One feature of Gellibrand’s ideas upon which the author particularly comments, more than once, is the chivalrous ideal on which the young Gellibrand consciously modelled himself, embodied in the mythical example of the paladins. These were the twelve legendary peers or famous warriors of Charlemagne’s court in medieval times, and their exploits are celebrated in the French romantic epics known as chansons de geste, which focus on Charlemagne as the champion of Christianity and chivalry. In English, the term has come to carry the same meaning as “Knight of the Round Table”, referring to a knight-errant or hero. According to Sadler, the personal philosophy based on paladin ideals which Gellibrand developed was to serve him throughout his life. It’s a charming explanation for the way that Gellibrand viewed and judged the world and the conduct of those around him. But it does not mean that everything he attempted was nobly inspired or had heroic outcomes.

His performance as public service commissioner in post-war Tasmania was, frankly, dismal, as was his period as chief commissioner of police in Victoria. Although the machinations of politicians played a part in both instances, there was little point to Gellibrand trying to maintain a principled position on the moral high ground. Being a successful figure in public office means making things work, achieving as much as is possible in the circumstances, not simply throwing up one’s hands in disgust and resigning when one’s advice is ignored. Judged on this standard, Gellibrand showed none of the skill, resourcefulness or determination he had previously mustered on a different field of conflict, and he can be fairly criticized as a failure. Even less astute was his time in politics; little wonder the electors of Denison threw him out after a single term.
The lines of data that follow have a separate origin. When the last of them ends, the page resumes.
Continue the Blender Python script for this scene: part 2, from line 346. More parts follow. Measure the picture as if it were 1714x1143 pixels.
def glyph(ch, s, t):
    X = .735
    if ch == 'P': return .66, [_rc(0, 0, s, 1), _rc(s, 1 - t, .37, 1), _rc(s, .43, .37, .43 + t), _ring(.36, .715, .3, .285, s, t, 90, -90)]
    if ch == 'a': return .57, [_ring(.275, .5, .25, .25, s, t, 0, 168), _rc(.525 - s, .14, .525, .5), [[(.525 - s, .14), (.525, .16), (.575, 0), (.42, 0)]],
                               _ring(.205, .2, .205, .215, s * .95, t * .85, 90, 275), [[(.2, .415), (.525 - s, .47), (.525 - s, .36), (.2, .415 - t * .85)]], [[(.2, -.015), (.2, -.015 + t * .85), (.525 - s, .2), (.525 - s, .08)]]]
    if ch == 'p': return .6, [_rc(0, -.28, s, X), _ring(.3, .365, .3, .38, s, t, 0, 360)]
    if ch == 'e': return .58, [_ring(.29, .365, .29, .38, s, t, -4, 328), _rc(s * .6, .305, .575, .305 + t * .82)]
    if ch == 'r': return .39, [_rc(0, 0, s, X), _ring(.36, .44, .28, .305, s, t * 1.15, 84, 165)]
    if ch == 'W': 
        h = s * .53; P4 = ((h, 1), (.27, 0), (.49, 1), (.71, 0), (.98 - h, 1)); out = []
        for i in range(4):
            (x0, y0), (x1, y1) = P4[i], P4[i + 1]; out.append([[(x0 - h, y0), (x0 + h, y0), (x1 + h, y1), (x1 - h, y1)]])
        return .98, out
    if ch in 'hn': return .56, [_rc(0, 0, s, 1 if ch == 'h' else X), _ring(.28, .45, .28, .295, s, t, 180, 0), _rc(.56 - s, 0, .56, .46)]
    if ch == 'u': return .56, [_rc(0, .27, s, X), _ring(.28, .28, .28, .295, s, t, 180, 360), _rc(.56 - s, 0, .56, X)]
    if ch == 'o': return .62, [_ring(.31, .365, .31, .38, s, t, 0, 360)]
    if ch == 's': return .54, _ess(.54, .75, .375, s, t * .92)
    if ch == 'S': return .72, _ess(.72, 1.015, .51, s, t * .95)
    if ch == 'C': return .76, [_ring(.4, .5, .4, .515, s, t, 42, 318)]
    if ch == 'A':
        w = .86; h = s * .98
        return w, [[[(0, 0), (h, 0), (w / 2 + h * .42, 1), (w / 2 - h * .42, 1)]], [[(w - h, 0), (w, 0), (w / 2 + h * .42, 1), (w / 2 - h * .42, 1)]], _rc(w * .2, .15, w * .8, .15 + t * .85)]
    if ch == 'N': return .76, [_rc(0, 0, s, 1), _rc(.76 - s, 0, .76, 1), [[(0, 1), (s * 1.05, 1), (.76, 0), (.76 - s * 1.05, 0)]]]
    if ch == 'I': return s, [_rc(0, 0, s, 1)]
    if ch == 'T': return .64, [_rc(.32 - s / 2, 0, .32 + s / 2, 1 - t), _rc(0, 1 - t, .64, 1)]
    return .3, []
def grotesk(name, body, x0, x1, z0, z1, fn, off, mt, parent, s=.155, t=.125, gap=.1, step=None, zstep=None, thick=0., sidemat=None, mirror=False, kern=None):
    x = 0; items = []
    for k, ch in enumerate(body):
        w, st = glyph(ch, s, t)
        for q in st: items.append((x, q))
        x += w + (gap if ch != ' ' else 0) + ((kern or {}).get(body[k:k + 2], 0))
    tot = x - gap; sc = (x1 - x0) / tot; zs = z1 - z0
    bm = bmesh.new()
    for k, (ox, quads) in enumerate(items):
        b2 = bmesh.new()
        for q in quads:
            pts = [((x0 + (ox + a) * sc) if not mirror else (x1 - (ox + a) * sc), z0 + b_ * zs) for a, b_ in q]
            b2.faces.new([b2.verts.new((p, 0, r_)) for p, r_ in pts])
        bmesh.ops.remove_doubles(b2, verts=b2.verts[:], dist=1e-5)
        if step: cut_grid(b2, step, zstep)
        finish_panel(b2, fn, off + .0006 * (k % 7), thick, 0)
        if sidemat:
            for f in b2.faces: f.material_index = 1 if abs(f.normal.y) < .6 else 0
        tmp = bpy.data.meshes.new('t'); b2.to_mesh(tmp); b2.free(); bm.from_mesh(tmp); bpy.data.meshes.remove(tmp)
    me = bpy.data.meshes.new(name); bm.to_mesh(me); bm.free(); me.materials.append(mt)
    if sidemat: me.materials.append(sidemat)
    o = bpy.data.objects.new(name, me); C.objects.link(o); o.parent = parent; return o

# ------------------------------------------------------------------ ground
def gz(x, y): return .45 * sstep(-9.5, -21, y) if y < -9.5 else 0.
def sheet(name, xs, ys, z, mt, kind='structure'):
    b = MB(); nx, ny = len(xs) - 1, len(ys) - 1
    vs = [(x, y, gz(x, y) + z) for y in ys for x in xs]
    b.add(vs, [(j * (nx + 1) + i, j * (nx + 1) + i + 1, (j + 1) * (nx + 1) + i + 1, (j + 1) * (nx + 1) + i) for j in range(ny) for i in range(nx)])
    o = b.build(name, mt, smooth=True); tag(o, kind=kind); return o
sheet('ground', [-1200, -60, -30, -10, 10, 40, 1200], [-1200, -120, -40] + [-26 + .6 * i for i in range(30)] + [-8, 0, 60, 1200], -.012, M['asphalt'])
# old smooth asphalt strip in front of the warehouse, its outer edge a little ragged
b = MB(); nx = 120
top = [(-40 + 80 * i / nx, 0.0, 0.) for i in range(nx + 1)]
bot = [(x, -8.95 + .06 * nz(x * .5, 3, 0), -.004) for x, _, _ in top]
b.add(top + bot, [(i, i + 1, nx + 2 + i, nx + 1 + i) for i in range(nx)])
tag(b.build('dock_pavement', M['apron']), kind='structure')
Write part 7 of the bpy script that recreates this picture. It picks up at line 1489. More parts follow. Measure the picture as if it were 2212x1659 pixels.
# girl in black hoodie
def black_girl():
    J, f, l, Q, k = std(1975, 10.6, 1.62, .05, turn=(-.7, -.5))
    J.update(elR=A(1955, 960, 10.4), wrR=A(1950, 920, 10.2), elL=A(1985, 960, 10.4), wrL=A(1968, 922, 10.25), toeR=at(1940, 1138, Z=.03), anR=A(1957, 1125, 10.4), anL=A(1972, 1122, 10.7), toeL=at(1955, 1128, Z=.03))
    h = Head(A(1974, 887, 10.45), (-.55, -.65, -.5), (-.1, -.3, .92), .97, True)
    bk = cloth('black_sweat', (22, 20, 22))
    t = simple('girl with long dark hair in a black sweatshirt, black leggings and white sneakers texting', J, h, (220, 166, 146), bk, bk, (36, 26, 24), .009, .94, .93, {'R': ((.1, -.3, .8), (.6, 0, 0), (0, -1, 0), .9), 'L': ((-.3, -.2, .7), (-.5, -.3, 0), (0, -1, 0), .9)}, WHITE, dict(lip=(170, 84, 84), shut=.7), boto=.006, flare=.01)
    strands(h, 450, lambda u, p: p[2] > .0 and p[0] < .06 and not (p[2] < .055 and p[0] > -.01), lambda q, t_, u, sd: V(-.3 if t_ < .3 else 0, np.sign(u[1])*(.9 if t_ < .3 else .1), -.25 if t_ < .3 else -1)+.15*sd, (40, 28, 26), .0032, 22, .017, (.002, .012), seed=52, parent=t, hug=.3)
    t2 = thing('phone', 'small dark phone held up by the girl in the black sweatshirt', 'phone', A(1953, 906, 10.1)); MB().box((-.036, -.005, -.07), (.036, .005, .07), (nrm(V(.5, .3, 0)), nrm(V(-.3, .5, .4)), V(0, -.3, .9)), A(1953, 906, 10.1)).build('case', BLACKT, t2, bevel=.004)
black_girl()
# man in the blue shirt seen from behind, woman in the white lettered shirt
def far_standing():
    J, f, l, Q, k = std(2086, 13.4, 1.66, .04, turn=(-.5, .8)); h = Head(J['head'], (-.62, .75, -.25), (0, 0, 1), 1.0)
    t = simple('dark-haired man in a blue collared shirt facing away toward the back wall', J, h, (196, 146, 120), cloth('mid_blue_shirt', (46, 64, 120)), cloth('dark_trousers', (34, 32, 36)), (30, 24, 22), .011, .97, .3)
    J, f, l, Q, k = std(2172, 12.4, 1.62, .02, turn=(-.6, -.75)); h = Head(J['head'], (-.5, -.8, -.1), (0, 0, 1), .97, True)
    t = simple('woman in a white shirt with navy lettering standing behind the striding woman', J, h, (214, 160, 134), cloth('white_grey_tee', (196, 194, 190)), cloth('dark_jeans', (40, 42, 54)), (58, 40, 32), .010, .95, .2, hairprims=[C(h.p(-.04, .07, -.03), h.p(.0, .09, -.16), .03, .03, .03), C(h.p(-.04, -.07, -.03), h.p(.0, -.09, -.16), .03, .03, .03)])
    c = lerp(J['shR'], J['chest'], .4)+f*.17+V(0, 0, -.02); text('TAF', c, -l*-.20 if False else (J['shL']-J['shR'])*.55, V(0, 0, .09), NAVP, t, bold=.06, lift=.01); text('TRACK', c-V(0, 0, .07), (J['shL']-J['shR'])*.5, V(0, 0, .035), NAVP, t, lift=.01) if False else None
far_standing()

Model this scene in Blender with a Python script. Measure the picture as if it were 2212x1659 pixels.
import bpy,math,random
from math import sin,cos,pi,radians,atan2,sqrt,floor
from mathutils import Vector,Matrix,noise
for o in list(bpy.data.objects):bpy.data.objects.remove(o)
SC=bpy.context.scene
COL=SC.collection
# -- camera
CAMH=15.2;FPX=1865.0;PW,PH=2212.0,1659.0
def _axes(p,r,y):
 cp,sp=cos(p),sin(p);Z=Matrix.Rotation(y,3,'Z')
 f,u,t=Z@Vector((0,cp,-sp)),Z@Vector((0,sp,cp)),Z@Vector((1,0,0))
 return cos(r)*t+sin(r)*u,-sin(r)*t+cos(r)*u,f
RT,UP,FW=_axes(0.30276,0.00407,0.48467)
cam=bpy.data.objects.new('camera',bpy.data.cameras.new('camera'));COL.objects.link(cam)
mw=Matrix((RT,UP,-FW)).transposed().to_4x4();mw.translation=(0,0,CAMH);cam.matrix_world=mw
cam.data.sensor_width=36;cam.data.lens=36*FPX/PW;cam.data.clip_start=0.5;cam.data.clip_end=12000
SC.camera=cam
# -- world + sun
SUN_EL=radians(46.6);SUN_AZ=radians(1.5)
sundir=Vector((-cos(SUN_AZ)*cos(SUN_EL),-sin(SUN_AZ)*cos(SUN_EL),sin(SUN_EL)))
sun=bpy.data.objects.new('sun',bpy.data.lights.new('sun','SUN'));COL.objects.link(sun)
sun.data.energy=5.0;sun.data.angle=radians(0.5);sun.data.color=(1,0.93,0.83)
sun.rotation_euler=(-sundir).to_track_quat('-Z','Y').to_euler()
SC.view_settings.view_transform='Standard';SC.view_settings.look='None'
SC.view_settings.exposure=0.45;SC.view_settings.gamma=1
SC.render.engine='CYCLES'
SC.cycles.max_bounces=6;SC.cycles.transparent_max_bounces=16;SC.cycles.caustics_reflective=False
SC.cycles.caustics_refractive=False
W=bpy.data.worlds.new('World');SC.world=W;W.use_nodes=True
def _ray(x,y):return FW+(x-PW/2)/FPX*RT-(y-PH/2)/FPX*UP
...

More credible, especially in light of his paladin philosophy, was Gellibrand’s work for the Legacy movement. His role in founding the Remembrance Club in Hobart in 1922 was the inspiration for the network of clubs which subsequently arose to care for widows and children of deceased servicemen. It was Bean who later wrote that “there was a time when some of thought that the best monument to John Gellibrand might be the story of Second Bullecourt. Now I feel there will be an even better – the record of Legacy.” Both on the field of battle and off, Gellibrand was a figure who deserves to be better recognized and understood by Australians. This important book achieves that goal admirably.